Pip2
Professional Competence, Social Contracts, and the Quiet Erosion of Agency
As a professional engineer, I invest deliberately in the services that enable me to operate at the highest level of competence for my employers, clients, and society. Professional status is not conferred solely by pre- and post-nominal designations, although I hold them with pride: Doctorate, Chartered Engineer, and Member of the Institution of Chemical Engineers. It is equally expressed through attitude, behaviours, and the choices we make about how we live and work.
Over a career of 30 years, I have worked alongside many entrepreneurial and flexible professionals. They have consistently shared certain qualities: resilience, creativity, accountability, and an ability to see opportunity where others see inconvenience. These are the same values I was raised with, and they remain central to how I approach both my career and my responsibilities as a parent.
For many years, the largest proportion of my personal expenditure was not discretionary. It wasn’t even the rent. It was childcare. During my child’s early years, half of my take-home salary was committed to nursery costs alone, before accounting for the wider ecosystem of childcare services required to sustain full professional participation. As a single parent food and rent must be afforded out of what remains after childcare and the costs enabling you to go to work. To make this viable, I sold my home and relocated to a significantly cheaper area. And the car. Indeed, anything I had of value. That decision was not made lightly, but it was made deliberately, in service of remaining economically active and professionally engaged.
In doing so, I again encountered something remarkable: local, entrepreneurial service providers solving real problems with intelligence and care. A businesswoman who coordinated school collection, nursery transport, after-school care, and holiday provision. Overnight stays. Holiday activities. Integrated, human-centred solutions that enabled parents to work, contribute, and progress. These services did not merely provide convenience. They created community, employment, dignity, and economic circulation.
Recently, my circumstances changed. My child turned sixteen, and I was required to transition them from Disability Living Allowance to Personal Independence Payment. This administrative necessity triggered an avalanche of targeted messaging encouraging not only the PIP application itself, but the full suite of associated and linked benefits. I was encouraged to view them as entitlements.
In parallel, I became more aware of how deeply these systems shape behaviour. A driver I used in the course of serving my clients coincidentally derives most of his income from local authority contracts - tied to benefits. Transport services that replace what was once a walk to school. Safeguarding clauses that, while well-intentioned, result in children being driven short distances within the same village.
What struck me was not malice, but consequence.

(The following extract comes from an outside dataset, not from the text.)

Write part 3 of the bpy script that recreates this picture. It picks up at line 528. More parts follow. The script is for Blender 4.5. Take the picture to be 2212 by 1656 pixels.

When we default to entitlement rather than agency, we unintentionally displace entrepreneurial services, reduce opportunities for meaningful work, and weaken the habits that sustain economic participation. We remove exercise from children’s lives. We remove autonomy from parents. We erode local economies built on trust, effort, and reciprocal value.
More concerning still is the subtle message embedded in this shift: that it is preferable to withdraw from societal contribution in exchange for managed support; that independence is risky; that convenience should trump capability. As a single parent of a disabled child, I find this deeply troubling.
I come from a family shaped by single parents in council housing, people who worked long hours and endured long commutes because they understood something fundamental: opportunity rarely arrives unannounced or effortless. It is usually dressed as responsibility, sacrifice, and sustained effort.
As engineers, we are trained to interrogate systems. To ask what does the customer need, what will the stakeholders value, what are the benefits, what incentives are created, and what unintended consequences emerge over time. When we apply that same discipline to social frameworks, uncomfortable truths surface.
Not every shiny offering is benign. Not every entitlement strengthens society. And not every convenience serves our long-term freedoms.
Professional life, family life, and civic life are not separate systems. They are coupled. When we weaken one, the remaining elements respond.
I choose to invest in capability over dependency, in community over abstraction, and in work that creates value rather than merely redistributes it. That is not ideology. It is systems thinking.